Someone shopping with a $20,000 budget in the traditional used car market is often looking at higher-mileage vehicles or older model years. In the used EV market, that same budget could land something far newer and better equipped, potentially even a low-mileage premium EV such as an Audi e-tron, Tesla Model 3, or Hyundai Ioniq 5, that has depreciated faster than expected. The result is a rare moment where the used EV market may offer better value than comparable ICE vehicles.

Used EVs Make Sense, On Both Sides of The Table
The surge in lease returns is also appealing for dealers. Electric vehicles have fewer moving parts, which means there is usually less mechanical wear when they come back from a three-year lease. That translates to lower reconditioning costs before the car can go on sale, not to mention EVs are spending less time on lots than gas-powered cars.

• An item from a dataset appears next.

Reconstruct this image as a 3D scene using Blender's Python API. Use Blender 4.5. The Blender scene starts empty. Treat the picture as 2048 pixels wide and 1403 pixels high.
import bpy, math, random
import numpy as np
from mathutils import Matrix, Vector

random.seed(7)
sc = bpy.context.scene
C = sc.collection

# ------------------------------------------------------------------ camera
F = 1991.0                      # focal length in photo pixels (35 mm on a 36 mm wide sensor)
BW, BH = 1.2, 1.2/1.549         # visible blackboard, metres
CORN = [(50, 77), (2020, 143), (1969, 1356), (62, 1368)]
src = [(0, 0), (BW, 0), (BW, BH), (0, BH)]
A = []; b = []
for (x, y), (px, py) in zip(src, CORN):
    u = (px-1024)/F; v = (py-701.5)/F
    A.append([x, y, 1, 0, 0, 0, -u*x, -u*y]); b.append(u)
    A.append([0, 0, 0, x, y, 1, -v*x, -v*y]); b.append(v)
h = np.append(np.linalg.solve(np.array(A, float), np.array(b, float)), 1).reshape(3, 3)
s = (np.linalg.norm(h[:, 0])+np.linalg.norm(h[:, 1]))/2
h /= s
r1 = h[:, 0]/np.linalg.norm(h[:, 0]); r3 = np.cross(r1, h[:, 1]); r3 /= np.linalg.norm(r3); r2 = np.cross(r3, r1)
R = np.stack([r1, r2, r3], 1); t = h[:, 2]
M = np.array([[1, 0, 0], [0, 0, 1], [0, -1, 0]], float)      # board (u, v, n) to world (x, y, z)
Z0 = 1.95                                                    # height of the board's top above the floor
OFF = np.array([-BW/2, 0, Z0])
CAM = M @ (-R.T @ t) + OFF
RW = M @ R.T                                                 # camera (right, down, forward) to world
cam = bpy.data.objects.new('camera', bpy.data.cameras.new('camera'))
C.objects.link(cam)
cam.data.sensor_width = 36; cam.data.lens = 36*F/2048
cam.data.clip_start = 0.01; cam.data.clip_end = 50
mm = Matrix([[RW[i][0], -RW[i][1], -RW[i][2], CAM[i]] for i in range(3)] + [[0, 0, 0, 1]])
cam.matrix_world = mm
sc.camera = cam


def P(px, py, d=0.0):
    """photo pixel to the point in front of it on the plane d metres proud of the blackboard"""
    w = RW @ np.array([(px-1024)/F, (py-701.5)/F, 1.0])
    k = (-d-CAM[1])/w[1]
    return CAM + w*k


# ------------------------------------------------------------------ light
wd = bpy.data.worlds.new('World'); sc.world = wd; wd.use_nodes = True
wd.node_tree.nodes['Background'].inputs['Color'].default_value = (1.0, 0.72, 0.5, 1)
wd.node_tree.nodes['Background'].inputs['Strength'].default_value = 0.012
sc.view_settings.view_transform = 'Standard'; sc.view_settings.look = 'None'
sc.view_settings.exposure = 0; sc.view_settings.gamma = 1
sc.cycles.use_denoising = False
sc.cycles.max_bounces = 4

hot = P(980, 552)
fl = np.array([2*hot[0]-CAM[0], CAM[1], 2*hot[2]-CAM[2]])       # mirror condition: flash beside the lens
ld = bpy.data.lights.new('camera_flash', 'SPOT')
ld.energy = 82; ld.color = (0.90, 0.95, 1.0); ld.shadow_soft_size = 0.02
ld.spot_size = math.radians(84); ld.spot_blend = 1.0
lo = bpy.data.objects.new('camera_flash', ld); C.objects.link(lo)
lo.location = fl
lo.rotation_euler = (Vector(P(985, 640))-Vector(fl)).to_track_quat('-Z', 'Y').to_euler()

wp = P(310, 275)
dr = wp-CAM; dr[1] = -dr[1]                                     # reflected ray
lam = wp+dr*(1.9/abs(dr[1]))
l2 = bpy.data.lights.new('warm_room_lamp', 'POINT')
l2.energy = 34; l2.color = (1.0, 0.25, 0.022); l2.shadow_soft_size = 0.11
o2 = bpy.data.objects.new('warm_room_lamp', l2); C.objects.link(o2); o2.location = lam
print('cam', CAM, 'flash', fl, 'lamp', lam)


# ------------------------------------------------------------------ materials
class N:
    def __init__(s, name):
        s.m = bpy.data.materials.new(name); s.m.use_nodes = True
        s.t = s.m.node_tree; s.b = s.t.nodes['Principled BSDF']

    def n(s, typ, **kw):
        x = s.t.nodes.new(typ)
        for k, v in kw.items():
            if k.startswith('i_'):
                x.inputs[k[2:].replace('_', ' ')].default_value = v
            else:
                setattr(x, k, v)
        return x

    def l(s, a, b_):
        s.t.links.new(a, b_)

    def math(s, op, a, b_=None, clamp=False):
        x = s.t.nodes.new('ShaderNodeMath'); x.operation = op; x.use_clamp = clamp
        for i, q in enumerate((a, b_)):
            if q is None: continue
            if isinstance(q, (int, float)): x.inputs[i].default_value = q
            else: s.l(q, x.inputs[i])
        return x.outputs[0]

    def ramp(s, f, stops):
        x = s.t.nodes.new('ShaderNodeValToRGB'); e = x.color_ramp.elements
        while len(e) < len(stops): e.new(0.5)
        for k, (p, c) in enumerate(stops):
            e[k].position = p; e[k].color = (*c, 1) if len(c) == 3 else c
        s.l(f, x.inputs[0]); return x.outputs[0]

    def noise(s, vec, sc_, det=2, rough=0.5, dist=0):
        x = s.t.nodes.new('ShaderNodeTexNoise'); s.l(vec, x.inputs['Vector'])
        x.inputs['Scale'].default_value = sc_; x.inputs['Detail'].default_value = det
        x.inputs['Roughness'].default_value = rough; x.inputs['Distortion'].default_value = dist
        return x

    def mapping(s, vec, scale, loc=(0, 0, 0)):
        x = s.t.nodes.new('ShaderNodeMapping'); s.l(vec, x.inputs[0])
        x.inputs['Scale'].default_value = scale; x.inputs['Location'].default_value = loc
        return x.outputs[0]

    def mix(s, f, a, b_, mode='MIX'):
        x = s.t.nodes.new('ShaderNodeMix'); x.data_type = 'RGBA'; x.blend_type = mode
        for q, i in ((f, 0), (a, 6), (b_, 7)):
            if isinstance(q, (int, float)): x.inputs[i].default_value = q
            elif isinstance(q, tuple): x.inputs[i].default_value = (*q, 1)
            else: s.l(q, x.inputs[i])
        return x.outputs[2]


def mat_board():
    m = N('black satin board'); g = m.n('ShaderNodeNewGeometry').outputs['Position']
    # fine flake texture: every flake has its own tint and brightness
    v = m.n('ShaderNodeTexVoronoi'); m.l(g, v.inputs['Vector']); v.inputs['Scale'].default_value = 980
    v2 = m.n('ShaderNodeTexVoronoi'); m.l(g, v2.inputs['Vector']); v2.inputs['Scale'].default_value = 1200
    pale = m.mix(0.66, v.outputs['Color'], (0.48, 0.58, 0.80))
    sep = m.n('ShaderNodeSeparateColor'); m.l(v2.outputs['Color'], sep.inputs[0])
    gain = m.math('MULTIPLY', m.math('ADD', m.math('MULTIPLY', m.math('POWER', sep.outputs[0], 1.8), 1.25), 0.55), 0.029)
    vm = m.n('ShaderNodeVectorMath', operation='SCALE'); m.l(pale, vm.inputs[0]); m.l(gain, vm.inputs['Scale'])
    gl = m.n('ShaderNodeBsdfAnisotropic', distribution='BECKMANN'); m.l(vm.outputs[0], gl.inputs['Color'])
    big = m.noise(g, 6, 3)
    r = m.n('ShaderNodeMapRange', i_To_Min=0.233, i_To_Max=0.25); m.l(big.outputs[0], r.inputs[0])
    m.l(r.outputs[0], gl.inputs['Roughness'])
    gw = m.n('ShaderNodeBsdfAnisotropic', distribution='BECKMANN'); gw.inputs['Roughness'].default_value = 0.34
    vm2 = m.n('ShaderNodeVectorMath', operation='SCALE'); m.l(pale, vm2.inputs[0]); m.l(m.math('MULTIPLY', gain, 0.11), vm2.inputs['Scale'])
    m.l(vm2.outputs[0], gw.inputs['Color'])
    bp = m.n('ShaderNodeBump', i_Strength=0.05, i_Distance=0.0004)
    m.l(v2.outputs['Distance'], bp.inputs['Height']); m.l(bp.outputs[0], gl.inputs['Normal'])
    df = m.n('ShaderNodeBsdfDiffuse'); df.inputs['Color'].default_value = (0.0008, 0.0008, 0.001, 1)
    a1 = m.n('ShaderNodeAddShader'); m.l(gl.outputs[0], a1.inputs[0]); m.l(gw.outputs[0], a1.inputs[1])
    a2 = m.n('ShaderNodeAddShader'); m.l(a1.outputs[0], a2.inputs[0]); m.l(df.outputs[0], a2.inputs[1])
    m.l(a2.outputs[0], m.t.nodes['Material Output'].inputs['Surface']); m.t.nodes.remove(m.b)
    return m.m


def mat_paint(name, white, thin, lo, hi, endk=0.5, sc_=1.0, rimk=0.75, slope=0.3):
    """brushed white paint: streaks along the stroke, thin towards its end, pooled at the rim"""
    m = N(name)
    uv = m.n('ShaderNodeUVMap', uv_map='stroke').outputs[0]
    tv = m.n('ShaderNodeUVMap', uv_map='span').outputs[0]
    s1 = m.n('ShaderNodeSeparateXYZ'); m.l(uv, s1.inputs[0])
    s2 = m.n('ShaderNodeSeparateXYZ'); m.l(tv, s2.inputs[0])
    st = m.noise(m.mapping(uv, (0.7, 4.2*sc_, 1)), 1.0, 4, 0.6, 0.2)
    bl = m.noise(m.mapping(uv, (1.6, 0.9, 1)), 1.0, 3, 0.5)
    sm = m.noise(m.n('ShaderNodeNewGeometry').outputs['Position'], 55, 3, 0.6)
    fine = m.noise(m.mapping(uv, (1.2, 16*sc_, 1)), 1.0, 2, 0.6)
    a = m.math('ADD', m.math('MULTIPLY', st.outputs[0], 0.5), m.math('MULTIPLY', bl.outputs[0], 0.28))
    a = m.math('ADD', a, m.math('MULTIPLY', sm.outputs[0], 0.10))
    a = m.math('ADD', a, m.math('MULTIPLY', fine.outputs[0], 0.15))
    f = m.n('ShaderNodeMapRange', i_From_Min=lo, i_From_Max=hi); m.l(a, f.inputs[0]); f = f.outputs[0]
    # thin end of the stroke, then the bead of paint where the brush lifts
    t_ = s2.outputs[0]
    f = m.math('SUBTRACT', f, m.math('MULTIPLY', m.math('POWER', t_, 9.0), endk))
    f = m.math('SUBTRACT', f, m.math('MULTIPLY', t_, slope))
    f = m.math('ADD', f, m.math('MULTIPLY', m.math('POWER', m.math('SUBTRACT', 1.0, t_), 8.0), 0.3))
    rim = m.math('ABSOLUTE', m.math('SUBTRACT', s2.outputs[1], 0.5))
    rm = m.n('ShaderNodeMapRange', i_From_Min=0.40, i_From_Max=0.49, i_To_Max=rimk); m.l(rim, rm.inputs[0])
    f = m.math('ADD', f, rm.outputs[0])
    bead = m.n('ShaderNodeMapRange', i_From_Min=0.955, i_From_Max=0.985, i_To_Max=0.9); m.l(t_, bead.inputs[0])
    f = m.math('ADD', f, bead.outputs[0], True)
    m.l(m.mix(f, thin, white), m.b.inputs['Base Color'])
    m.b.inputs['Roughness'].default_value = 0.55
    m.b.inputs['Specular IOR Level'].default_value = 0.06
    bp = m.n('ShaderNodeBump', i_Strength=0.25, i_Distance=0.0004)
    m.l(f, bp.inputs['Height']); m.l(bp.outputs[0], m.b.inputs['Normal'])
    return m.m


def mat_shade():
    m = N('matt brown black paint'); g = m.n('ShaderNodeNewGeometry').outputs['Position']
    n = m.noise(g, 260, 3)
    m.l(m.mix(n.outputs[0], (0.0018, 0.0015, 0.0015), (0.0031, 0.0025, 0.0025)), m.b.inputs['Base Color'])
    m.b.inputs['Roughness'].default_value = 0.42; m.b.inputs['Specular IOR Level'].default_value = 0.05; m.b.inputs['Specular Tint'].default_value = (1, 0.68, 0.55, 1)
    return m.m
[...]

For shoppers considering a used electric vehicle, focus on three-year-old lease returns. These cars tend to have relatively low mileage and predictable maintenance histories. Check the remaining battery warranty, too. Most EV manufacturers offer battery warranties around eight years or 100,000 miles, meaning many lease-return vehicles still have significant coverage left. For buyers previously priced out of electric cars, as well as budget shoppers, the Great EV Return may finally give them options that they can actually afford.